Problem requirements: Every line below that holds the string "scene" should be copied out.
* begin Information supplied *
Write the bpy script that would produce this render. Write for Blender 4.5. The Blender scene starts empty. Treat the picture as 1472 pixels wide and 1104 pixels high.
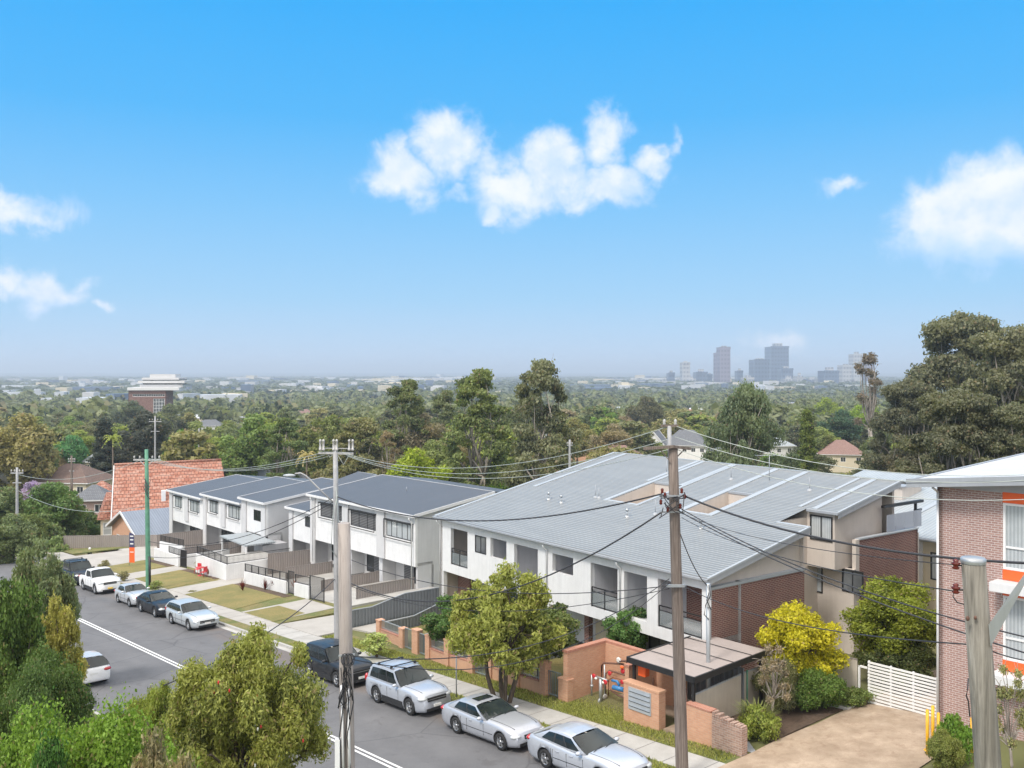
import bpy, bmesh, math, random
import numpy as np
from mathutils import Vector, Matrix
R_ = math.radians
sc = bpy.context.scene
# ---------------------------------------------------------------- camera
cam_d = bpy.data.cameras.new('camera'); cam = bpy.data.objects.new('camera', cam_d)
sc.collection.objects.link(cam); sc.camera = cam
cam.location = (0, 0, 15.0); cam.rotation_euler = (R_(90), 0, 0)
cam_d.sensor_width = 36; cam_d.lens = 1330 / 1472 * 36
cam_d.shift_y = -17 / 1472
cam_d.clip_start = 0.5; cam_d.clip_end = 60000
sc.render.resolution_x = 1024; sc.render.resolution_y = 768
# ---------------------------------------------------------------- exposure
sc.view_settings.view_transform = 'Standard'; sc.view_settings.look = 'None'
sc.view_settings.exposure = 0.50; sc.view_settings.gamma = 1.0
sc.view_settings.use_curve_mapping = False
try:
    sc.cycles.volume_bounces = 0; sc.cycles.max_bounces = 6; sc.cycles.transparent_max_bounces = 8
except Exception: pass
# ---------------------------------------------------------------- sun
SUN_AZ, SUN_EL = R_(222), R_(52)      # azimuth clockwise from +Y
sd = bpy.data.lights.new('sun', 'SUN'); so = bpy.data.objects.new('sun', sd); sc.collection.objects.link(so)
sd.energy = 2.05; sd.angle = R_(12); sd.color = (1.0, 0.95, 0.88)
_d = Vector((math.sin(SUN_AZ) * math.cos(SUN_EL), math.cos(SUN_AZ) * math.cos(SUN_EL), math.sin(SUN_EL)))
so.rotation_euler = _d.to_track_quat('Z', 'Y').to_euler()
# ---------------------------------------------------------------- world
W = bpy.data.worlds.new('World'); sc.world = W; W.use_nodes = True
nt = W.node_tree; nt.nodes.clear()
class G:
    """tiny helper for building shader graphs"""
    def __init__(s, nt): s.nt = nt
    def n(s, t, **k):
        o = s.nt.nodes.new(t)
        for a, b in k.items(): setattr(o, a, b)
        return o
    def put(s, sock, v):
        if hasattr(v, 'is_output') or hasattr(v, 'links'): s.nt.links.new(v, sock)
        else: sock.default_value = v
    def m(s, op, a, b=0.0, c=None, clamp=False):
        o = s.n('ShaderNodeMath', operation=op, use_clamp=clamp)
        s.put(o.inputs[0], a)
        if len(o.inputs) > 1: s.put(o.inputs[1], b)
        if c is not None: s.put(o.inputs[2], c)
        return o.outputs[0]
    def vm(s, op, a, b=(0, 0, 0)):
        o = s.n('ShaderNodeVectorMath', operation=op); s.put(o.inputs[0], a); s.put(o.inputs[1], b)
        return o.outputs['Value'] if op in ('LENGTH', 'DOT_PRODUCT') else o.outputs[0]
    def mix(s, f, a, b, mode='MIX'):
        o = s.n('ShaderNodeMix', data_type='RGBA', blend_type=mode)
        s.put(o.inputs[0], f); s.put(o.inputs[6], col(a)); s.put(o.inputs[7], col(b)); return o.outputs[2]
    def ramp(s, f, stops, interp='LINEAR'):
        o = s.n('ShaderNodeValToRGB'); s.put(o.inputs[0], f); r = o.color_ramp; r.interpolation = interp
        while len(r.elements) < len(stops): r.elements.new(0.5)
        for e, (p, c) in zip(r.elements, stops): e.position = p; e.color = col(c)
        return o.outputs[0]
    def noise(s, v, scale, detail=3, rough=0.5, dist=0.0):
        o = s.n('ShaderNodeTexNoise'); s.put(o.inputs['Vector'], v); o.inputs['Scale'].default_value = scale
        o.inputs['Detail'].default_value = detail; o.inputs['Roughness'].default_value = rough
        o.inputs['Distortion'].default_value = dist
        return o.outputs[0]
    def mr(s, f, a, b, c=0.0, d=1.0, t='SMOOTHSTEP'):
        o = s.n('ShaderNodeMapRange', interpolation_type=t)
        for i, v in enumerate((f, a, b, c, d)): s.put(o.inputs[i], v)
        return o.outputs[0]
def col(c):
    if isinstance(c, (tuple, list)) and len(c) == 3: return (c[0], c[1], c[2], 1.0)
    return c
g = G(nt)
tc = g.n('ShaderNodeTexCoord'); D = g.vm('NORMALIZE', tc.outputs['Generated'])
sx = g.n('ShaderNodeSeparateXYZ'); g.put(sx.inputs[0], D)
dx, dy, dz = sx.outputs
el = g.m('ARCSINE', dz); az = g.m('ARCTAN2', dx, dy)
sky = g.n('ShaderNodeTexSky', sky_type='NISHITA'); sky.sun_disc = False
sky.sun_elevation = SUN_EL; sky.sun_rotation = SUN_AZ; sky.altitude = 60; sky.dust_density = 1.2
skyc = g.mix(1.0, sky.outputs[0], (0.11, 0.11, 0.11), 'MULTIPLY')
t = g.mr(el, 0.0, 0.45, 0, 1, 'LINEAR')
grad = g.ramp(t, [(0.0, (.42, .54, .70)), (0.08, (.34, .51, .70)), (0.175, (.25, .475, .70)), (0.39, (.140, .41, .71)), (0.59, (.05, .345, .71)), (0.84, (.017, .31, .71))])
base = g.mix(0.95, skyc, grad)
# clouds: puffs placed by azimuth and elevation, broken up by noise
def ae(px, py):
    x = (px - 736) / 1330; z = (535 - py) / 1330
    return math.atan2(x, 1), math.atan2(z, math.hypot(x, 1))
cv = g.n('ShaderNodeCombineXYZ'); g.put(cv.inputs[0], az); g.put(cv.inputs[1], el)
n1 = g.noise(cv.outputs[0], 24, 9, 0.66, 0.35); n2 = g.noise(cv.outputs[0], 9, 5, 0.5)
wv = g.n('ShaderNodeCombineXYZ')
g.put(wv.inputs[0], g.m('MULTIPLY', g.m('SUBTRACT', g.noise(cv.outputs[0], 26, 4), 0.5), 0.05))
g.put(wv.inputs[1], g.m('MULTIPLY', g.m('SUBTRACT', g.noise(cv.outputs[0], 31, 4), 0.5), 0.05))
cw = g.vm('ADD', cv.outputs[0], wv.outputs[0])
def puffs(lst):
    acc = None
    for (px, py, rx, ry, s) in lst:
        a, e = ae(px, py)
        v = g.vm('MULTIPLY', g.vm('SUBTRACT', cw, (a, e, 0)), (1330 / rx, 1330 / ry, 0))
        L = g.vm('LENGTH', v); f = g.mr(L, 0.0, 1.75, s * 1.12, 0.0)
        acc = f if acc is None else g.m('MAXIMUM', acc, f)
    return acc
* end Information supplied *
Answer in full:
Write the bpy script that would produce this render. Write for Blender 4.5. The Blender scene starts empty. Treat the picture as 1472 pixels wide and 1104 pixels high.
sc = bpy.context.scene